## Start Items

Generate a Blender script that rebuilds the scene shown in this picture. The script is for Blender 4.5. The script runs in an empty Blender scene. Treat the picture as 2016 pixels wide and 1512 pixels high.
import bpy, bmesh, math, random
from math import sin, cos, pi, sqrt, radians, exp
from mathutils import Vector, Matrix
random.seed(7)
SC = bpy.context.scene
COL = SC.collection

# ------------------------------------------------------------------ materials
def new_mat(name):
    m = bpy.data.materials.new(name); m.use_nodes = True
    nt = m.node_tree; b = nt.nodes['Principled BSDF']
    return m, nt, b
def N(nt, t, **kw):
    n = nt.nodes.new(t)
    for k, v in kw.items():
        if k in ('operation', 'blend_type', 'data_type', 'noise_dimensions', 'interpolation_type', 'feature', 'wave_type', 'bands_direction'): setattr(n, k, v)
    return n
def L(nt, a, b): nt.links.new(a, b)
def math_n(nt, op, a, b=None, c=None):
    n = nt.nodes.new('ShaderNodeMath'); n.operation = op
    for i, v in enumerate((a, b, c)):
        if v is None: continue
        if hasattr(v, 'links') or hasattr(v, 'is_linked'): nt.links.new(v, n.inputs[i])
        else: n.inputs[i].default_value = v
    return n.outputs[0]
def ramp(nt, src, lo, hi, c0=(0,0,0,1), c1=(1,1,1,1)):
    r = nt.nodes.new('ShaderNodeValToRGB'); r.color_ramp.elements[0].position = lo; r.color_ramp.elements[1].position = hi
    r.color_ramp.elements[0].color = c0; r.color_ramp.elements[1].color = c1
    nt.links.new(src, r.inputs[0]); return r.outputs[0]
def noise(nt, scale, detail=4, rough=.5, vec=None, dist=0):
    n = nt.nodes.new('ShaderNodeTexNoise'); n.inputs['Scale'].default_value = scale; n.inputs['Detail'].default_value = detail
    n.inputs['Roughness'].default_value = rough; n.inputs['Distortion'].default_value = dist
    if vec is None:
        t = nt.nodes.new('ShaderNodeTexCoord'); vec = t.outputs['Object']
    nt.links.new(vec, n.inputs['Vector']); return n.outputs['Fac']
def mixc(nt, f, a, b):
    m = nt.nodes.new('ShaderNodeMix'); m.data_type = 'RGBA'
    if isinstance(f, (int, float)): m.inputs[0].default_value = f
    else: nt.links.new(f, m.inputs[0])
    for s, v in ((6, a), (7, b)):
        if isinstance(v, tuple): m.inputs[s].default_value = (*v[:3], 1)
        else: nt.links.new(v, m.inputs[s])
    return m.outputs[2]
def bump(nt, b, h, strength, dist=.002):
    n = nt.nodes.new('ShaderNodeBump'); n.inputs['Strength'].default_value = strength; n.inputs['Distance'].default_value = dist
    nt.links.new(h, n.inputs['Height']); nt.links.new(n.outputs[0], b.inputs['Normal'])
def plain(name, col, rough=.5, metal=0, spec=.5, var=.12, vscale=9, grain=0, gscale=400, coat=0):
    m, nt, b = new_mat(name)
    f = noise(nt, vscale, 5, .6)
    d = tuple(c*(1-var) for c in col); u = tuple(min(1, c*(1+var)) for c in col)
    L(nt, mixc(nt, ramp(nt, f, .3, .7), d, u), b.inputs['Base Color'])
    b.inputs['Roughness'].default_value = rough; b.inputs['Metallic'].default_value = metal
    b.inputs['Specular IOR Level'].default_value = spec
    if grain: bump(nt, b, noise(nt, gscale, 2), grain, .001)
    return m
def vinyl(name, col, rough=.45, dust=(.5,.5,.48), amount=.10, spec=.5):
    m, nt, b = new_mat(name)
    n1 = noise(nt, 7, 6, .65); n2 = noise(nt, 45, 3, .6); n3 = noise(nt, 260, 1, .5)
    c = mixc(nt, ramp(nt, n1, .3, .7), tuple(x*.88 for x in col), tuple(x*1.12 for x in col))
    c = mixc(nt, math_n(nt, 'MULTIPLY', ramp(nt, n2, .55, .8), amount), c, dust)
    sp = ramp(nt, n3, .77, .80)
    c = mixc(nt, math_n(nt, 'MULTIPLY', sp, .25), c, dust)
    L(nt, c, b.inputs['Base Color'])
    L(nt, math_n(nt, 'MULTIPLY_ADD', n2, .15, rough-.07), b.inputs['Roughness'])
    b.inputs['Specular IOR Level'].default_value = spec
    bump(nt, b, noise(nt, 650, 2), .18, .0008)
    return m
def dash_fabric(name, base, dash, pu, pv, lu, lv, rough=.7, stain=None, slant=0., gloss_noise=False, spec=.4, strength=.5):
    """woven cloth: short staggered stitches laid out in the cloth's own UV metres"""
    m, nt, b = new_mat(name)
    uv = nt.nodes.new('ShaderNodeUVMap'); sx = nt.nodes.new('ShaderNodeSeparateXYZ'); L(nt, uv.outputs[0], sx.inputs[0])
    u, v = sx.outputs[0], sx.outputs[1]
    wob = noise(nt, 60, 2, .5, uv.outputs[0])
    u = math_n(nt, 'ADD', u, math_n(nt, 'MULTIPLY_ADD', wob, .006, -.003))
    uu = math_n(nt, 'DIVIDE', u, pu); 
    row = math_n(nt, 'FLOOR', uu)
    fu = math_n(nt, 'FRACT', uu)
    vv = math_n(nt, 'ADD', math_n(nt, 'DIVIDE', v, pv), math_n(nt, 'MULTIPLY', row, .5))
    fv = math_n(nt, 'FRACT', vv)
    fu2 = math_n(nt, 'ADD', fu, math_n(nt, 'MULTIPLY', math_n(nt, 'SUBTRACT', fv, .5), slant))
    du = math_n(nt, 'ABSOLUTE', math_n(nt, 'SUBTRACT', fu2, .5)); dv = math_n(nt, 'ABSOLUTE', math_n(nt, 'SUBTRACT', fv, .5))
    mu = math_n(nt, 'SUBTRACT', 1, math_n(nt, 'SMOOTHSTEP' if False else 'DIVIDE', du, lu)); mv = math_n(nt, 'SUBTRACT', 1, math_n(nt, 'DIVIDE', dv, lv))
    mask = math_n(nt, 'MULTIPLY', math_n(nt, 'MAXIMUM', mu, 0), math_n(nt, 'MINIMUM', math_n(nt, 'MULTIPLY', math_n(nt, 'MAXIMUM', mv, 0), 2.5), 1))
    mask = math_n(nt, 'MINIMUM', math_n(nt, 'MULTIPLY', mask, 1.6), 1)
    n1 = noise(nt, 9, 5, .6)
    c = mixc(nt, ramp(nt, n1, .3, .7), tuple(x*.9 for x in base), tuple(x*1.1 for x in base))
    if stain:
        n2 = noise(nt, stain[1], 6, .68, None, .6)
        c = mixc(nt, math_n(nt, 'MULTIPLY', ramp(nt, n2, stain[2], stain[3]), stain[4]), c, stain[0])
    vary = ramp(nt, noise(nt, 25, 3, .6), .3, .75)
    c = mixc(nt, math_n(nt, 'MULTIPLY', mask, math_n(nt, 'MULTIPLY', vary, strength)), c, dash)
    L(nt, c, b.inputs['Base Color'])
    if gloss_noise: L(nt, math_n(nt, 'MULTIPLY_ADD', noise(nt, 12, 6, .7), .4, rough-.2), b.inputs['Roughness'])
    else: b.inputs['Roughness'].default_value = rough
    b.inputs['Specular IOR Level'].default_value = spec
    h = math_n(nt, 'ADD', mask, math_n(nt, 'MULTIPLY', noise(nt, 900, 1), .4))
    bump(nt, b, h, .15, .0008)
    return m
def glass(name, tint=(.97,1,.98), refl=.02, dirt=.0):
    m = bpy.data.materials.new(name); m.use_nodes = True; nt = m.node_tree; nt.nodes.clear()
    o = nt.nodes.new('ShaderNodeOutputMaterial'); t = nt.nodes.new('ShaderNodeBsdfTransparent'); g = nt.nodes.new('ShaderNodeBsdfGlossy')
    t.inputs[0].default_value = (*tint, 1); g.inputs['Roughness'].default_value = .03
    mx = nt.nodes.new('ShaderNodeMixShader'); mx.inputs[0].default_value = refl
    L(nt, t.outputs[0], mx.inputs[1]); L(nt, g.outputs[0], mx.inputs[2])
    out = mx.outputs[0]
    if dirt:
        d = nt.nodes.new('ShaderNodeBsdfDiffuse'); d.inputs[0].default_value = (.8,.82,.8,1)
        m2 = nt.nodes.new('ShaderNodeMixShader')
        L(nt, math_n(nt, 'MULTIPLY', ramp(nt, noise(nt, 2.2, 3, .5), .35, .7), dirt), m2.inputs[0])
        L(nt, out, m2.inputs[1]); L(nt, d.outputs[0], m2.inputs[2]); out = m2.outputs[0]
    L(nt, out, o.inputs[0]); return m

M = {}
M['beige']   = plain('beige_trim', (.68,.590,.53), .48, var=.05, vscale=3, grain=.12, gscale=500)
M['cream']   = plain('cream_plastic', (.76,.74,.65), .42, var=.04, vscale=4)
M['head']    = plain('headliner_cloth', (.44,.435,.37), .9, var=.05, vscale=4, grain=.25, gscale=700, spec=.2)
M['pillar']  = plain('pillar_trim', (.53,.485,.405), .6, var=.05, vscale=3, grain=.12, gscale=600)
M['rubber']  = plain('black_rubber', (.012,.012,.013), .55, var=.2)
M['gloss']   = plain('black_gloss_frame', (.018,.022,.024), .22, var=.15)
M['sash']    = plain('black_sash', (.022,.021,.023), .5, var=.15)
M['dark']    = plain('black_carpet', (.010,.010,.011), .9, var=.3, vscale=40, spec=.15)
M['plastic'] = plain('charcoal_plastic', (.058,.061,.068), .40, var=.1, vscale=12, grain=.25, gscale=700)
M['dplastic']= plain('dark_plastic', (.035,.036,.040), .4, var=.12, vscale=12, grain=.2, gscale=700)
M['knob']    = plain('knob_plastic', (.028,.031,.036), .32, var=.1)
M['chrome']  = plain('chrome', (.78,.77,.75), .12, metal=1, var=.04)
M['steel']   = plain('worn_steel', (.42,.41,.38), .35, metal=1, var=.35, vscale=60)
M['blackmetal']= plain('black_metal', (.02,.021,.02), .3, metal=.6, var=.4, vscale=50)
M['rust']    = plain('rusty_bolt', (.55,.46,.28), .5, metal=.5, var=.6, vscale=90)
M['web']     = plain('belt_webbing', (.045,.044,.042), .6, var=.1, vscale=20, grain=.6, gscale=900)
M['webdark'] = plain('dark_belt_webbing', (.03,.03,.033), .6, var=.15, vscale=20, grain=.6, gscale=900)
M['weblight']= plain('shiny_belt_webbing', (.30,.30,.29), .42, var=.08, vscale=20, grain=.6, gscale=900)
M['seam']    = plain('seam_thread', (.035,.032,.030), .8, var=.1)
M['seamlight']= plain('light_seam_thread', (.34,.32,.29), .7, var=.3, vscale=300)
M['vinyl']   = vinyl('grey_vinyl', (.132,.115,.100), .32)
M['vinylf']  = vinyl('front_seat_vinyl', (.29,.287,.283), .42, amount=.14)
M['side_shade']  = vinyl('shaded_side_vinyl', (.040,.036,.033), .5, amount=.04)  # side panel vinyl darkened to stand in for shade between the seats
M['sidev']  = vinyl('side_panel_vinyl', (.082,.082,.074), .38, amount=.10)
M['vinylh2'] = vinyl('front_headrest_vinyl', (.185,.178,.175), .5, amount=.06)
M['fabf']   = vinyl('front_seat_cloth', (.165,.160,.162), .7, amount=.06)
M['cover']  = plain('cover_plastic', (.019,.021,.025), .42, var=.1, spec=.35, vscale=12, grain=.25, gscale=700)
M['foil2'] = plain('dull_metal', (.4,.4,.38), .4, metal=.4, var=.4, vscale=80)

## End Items
## Start Items

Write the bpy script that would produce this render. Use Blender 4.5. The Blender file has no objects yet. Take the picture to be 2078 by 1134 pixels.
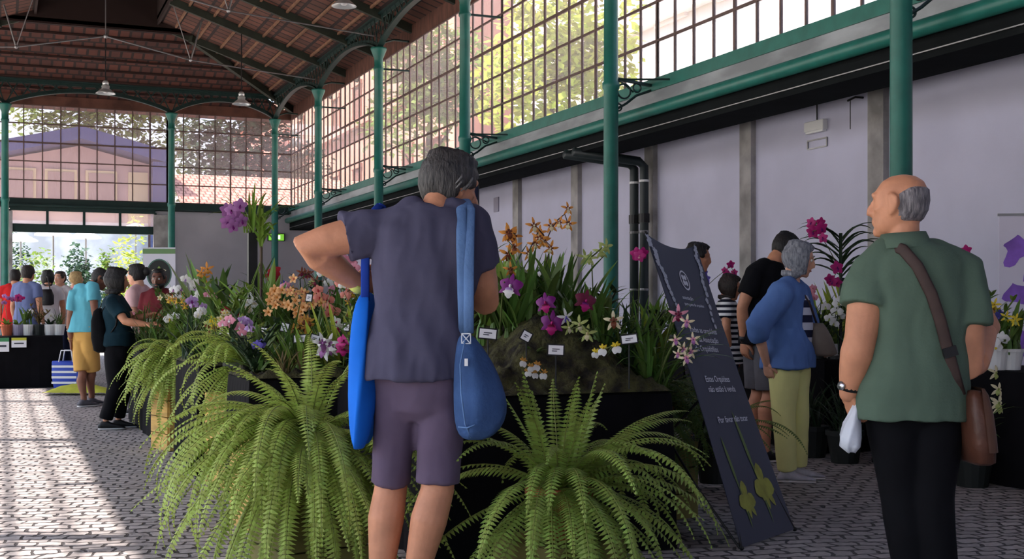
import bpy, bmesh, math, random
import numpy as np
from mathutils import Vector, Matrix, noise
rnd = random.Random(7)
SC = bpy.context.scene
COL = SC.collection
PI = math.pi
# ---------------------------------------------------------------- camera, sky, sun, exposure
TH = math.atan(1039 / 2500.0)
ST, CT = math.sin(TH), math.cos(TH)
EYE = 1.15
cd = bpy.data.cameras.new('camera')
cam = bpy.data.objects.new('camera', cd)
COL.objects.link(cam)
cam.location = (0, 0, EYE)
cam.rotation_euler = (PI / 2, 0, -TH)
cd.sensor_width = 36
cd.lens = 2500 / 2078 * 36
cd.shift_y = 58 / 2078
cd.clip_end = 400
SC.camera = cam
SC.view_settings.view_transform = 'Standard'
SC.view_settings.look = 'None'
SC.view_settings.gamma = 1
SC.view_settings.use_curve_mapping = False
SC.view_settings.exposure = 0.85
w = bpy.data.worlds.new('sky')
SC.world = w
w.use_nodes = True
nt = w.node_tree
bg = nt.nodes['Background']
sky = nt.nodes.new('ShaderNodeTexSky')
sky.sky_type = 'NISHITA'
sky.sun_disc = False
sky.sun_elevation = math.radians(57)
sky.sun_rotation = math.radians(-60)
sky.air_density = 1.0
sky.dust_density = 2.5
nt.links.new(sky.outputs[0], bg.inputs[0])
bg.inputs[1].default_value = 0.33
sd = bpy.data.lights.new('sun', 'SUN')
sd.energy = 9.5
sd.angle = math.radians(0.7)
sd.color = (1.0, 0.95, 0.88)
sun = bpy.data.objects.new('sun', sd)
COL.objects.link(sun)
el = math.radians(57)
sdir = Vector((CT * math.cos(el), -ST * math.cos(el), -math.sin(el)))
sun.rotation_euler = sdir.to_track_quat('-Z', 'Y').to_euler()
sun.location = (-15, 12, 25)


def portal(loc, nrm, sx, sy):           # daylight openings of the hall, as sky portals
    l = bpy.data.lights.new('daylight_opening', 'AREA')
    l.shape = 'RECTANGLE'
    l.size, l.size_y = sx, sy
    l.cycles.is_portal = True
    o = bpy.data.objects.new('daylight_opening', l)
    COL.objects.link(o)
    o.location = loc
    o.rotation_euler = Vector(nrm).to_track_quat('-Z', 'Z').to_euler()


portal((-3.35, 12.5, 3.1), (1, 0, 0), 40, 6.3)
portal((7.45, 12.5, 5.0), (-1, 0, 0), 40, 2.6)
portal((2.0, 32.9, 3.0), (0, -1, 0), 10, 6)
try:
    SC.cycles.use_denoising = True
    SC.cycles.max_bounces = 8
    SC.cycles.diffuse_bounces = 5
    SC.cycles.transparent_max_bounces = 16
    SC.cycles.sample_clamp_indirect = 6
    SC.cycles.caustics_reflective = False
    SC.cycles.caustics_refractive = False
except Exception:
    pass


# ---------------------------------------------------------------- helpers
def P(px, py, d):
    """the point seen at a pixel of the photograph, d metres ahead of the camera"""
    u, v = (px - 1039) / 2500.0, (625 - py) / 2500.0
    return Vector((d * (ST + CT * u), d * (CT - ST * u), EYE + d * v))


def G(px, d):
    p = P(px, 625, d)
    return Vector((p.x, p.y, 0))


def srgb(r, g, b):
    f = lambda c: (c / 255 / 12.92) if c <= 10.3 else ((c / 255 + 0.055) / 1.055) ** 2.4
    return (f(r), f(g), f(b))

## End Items

* **Exercise directions**: Copy, from the material, each line that holds the string "pixels".

* **Answer**:
Generate a Blender script that rebuilds the scene shown in this picture. The script is for Blender 4.5. The script runs in an empty Blender scene. Treat the picture as 2016 pixels wide and 1512 pixels high.
Write the bpy script that would produce this render. Use Blender 4.5. The Blender file has no objects yet. Take the picture to be 2078 by 1134 pixels.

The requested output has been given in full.